#### [DIRECTIVE]
Tell how many lines carry the word "picture"; the reply is the number and nothing else.

#### [INPUT FOR THIS TASK]
- - - -
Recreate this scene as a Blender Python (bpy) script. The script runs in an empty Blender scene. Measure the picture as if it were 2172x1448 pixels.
- - - -
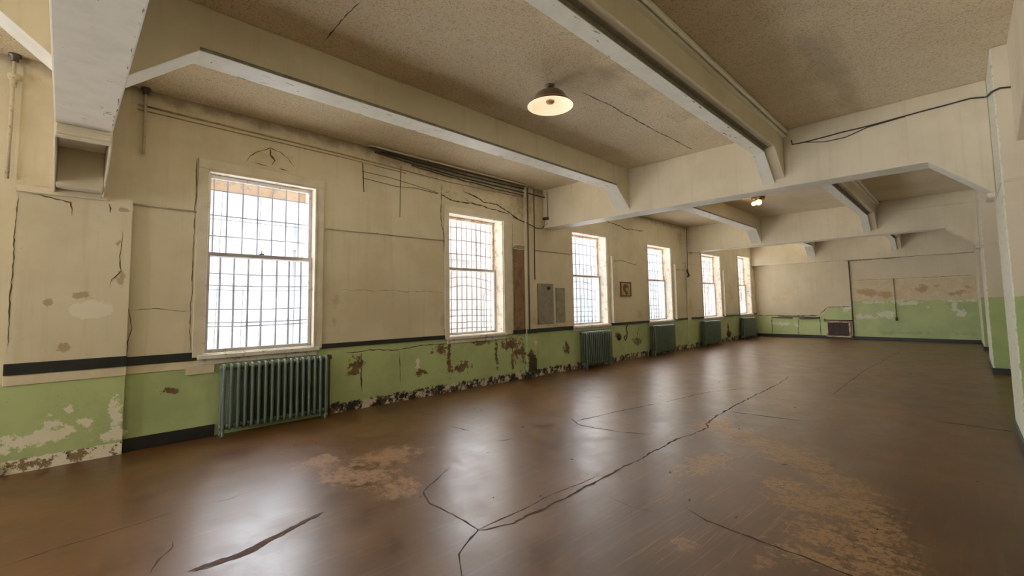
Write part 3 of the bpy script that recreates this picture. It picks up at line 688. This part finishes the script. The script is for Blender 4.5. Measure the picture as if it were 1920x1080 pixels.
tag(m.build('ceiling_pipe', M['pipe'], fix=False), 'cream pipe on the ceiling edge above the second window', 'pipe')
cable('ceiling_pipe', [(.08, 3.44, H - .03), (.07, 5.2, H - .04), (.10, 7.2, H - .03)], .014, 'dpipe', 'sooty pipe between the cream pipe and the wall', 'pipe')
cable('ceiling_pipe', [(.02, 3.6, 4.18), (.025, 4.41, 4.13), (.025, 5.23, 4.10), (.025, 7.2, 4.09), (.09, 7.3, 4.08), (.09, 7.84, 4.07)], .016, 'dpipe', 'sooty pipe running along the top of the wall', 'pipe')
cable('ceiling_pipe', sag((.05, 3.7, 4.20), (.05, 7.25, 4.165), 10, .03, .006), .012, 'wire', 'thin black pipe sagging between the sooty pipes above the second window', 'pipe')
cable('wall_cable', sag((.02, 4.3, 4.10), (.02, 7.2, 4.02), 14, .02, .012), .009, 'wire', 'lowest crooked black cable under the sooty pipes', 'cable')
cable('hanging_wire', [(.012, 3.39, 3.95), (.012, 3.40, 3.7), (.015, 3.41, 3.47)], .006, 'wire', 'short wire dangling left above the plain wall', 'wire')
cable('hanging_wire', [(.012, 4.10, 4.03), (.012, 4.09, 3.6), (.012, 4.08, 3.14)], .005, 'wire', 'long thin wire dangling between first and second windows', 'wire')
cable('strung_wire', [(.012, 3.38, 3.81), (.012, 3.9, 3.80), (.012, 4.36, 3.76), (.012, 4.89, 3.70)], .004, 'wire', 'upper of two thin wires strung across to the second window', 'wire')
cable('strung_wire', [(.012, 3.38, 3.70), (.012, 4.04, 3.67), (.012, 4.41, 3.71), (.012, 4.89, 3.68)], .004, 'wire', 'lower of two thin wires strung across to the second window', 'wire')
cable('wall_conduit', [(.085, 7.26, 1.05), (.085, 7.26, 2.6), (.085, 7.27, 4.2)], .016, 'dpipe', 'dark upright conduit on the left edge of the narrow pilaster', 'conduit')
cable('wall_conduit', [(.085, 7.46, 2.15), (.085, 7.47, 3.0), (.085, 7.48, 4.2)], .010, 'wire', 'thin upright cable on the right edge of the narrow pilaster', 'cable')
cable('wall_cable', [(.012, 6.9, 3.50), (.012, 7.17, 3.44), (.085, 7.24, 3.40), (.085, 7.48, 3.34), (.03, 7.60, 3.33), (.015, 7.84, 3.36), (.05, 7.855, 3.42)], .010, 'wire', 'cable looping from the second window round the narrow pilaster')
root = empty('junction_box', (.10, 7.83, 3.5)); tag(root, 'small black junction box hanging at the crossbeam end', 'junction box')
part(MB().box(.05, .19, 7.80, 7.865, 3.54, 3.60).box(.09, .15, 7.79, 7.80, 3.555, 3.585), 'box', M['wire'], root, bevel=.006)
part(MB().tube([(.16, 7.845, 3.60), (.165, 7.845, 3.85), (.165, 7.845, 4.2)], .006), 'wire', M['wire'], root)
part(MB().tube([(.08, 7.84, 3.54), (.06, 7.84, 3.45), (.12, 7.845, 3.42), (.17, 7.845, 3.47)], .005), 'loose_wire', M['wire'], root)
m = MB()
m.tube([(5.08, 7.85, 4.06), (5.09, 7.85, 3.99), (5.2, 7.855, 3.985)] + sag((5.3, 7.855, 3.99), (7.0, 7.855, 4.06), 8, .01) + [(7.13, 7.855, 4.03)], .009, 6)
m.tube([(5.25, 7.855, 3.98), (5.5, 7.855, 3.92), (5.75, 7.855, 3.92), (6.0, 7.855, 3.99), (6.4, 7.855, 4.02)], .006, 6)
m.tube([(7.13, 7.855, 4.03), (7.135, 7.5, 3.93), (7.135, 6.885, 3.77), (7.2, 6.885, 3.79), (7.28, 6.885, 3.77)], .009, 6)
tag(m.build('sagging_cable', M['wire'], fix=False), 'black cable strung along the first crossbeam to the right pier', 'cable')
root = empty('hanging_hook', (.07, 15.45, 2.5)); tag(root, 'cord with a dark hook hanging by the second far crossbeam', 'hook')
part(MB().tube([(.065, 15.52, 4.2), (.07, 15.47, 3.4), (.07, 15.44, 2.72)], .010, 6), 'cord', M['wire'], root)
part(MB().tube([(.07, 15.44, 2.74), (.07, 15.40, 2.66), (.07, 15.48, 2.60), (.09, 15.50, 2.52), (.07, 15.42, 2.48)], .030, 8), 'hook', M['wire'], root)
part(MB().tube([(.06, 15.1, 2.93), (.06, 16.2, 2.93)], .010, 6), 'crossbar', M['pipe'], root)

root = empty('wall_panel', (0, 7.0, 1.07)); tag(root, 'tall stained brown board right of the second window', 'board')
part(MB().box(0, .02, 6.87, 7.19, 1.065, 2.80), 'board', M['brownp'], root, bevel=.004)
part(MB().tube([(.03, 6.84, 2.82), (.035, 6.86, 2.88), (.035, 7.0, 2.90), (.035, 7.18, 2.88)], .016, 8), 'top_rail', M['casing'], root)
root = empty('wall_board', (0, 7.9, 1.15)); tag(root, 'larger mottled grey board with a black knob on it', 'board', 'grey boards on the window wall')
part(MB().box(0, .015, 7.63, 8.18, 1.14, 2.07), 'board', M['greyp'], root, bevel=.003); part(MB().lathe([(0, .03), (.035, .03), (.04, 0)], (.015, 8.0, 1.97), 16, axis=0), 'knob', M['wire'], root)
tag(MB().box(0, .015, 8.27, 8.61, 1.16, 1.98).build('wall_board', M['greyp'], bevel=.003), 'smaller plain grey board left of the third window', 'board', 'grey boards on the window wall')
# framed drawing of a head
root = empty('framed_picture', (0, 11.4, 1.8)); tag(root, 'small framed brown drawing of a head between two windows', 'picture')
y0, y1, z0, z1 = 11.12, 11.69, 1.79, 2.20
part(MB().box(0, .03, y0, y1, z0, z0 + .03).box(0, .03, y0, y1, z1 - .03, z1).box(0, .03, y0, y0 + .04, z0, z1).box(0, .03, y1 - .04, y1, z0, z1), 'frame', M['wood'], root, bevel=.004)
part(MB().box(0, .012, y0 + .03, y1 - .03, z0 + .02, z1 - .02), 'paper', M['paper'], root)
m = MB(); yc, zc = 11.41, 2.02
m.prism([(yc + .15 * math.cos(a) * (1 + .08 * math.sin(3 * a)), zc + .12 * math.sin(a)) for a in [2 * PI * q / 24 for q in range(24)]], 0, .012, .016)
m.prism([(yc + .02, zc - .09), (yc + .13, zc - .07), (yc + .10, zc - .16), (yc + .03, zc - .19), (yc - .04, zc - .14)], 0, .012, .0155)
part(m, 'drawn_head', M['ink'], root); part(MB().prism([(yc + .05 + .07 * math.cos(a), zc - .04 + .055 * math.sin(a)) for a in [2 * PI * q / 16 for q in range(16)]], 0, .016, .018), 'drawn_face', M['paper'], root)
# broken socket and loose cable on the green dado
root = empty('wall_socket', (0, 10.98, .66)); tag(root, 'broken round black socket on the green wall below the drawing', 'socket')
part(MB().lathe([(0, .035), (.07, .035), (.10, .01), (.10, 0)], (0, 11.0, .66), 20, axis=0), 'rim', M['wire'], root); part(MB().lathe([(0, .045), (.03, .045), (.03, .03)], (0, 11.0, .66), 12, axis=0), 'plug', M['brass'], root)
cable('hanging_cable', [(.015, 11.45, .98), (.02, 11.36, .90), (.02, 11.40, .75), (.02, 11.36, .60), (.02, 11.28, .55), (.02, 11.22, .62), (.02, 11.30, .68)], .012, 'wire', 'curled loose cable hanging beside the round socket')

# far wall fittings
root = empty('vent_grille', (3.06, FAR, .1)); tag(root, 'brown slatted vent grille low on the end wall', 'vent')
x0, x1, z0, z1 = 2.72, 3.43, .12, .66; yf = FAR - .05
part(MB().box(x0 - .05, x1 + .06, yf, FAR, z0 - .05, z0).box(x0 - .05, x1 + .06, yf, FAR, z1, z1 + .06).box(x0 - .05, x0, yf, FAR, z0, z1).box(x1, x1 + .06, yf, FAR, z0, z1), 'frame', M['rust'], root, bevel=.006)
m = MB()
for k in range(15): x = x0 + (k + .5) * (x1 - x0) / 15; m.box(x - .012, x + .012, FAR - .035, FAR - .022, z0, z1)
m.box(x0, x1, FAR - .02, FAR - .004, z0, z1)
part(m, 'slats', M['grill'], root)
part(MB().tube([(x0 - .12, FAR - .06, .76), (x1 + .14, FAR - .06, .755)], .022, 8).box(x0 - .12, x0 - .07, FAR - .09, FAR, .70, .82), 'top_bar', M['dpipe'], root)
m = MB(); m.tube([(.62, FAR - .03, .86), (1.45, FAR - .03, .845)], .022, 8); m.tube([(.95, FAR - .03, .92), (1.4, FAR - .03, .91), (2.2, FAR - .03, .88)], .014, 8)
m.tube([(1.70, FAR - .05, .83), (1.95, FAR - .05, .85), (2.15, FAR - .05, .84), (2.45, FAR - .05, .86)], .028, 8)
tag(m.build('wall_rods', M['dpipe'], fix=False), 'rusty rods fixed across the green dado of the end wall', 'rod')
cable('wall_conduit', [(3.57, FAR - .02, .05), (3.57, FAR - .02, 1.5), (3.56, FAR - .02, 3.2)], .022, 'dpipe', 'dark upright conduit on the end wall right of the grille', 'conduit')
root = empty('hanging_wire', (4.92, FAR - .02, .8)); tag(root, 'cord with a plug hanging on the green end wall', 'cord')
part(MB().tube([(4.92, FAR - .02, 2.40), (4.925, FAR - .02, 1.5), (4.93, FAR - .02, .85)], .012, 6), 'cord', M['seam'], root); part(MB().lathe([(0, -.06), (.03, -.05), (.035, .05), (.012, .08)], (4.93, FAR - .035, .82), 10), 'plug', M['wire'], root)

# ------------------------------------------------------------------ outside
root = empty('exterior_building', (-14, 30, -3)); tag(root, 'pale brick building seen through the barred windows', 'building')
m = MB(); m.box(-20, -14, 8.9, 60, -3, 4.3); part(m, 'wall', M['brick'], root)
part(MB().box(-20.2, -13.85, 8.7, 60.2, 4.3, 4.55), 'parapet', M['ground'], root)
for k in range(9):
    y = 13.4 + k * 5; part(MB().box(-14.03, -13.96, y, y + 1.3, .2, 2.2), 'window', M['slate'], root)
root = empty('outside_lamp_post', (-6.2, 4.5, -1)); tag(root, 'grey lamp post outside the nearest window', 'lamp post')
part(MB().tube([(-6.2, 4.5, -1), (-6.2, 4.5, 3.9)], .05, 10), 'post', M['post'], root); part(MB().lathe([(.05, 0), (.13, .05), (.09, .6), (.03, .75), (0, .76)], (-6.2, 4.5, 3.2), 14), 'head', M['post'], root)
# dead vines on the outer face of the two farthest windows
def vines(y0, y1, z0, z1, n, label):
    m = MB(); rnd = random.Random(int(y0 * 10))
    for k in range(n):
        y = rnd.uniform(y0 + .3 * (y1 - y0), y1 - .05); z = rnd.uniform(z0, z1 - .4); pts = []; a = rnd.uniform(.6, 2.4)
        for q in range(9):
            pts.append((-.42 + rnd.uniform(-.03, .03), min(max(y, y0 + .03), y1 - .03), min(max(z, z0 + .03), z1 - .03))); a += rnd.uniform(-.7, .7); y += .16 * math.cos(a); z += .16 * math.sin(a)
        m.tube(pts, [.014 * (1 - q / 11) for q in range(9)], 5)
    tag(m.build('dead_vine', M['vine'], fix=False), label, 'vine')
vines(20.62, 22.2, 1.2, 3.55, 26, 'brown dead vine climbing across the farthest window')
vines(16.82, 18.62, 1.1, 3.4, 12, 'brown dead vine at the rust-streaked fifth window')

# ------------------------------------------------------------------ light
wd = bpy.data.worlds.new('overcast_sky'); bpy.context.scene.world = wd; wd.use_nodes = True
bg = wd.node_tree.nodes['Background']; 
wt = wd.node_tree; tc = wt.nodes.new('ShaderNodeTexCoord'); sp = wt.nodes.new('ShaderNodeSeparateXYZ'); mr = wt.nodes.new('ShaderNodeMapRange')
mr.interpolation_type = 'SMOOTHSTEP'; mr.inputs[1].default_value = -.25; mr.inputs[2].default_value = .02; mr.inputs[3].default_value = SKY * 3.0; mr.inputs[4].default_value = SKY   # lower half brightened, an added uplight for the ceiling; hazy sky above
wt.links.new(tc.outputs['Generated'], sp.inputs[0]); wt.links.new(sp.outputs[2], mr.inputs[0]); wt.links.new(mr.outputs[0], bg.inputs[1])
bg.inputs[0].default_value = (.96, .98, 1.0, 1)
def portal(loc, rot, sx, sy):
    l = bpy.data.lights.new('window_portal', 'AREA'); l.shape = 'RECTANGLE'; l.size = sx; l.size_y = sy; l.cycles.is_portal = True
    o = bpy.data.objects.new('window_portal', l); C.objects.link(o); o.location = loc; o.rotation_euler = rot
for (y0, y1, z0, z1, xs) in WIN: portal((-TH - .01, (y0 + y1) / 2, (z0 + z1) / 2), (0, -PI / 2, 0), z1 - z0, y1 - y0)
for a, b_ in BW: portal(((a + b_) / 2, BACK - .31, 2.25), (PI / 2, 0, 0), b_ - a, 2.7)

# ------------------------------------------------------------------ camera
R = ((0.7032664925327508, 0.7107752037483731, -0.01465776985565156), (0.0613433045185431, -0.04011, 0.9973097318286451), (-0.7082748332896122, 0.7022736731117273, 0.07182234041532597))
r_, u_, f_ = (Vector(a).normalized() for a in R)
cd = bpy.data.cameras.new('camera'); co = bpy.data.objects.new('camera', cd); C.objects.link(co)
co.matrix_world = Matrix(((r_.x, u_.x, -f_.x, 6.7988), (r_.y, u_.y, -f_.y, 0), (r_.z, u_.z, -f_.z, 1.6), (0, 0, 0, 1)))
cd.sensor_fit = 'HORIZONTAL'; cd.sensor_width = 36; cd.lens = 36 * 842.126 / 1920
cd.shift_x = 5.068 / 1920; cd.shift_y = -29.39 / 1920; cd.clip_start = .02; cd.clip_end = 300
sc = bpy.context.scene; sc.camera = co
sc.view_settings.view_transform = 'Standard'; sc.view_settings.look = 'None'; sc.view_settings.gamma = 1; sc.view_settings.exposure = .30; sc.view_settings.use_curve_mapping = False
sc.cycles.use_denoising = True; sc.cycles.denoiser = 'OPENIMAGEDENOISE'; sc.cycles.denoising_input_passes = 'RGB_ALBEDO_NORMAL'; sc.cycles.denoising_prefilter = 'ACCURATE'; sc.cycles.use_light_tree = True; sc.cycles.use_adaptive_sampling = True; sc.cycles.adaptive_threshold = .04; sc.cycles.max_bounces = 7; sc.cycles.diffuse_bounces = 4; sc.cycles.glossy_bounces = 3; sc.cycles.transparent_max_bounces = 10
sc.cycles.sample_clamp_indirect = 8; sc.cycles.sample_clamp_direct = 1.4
- - - -
#### [REPLY]
3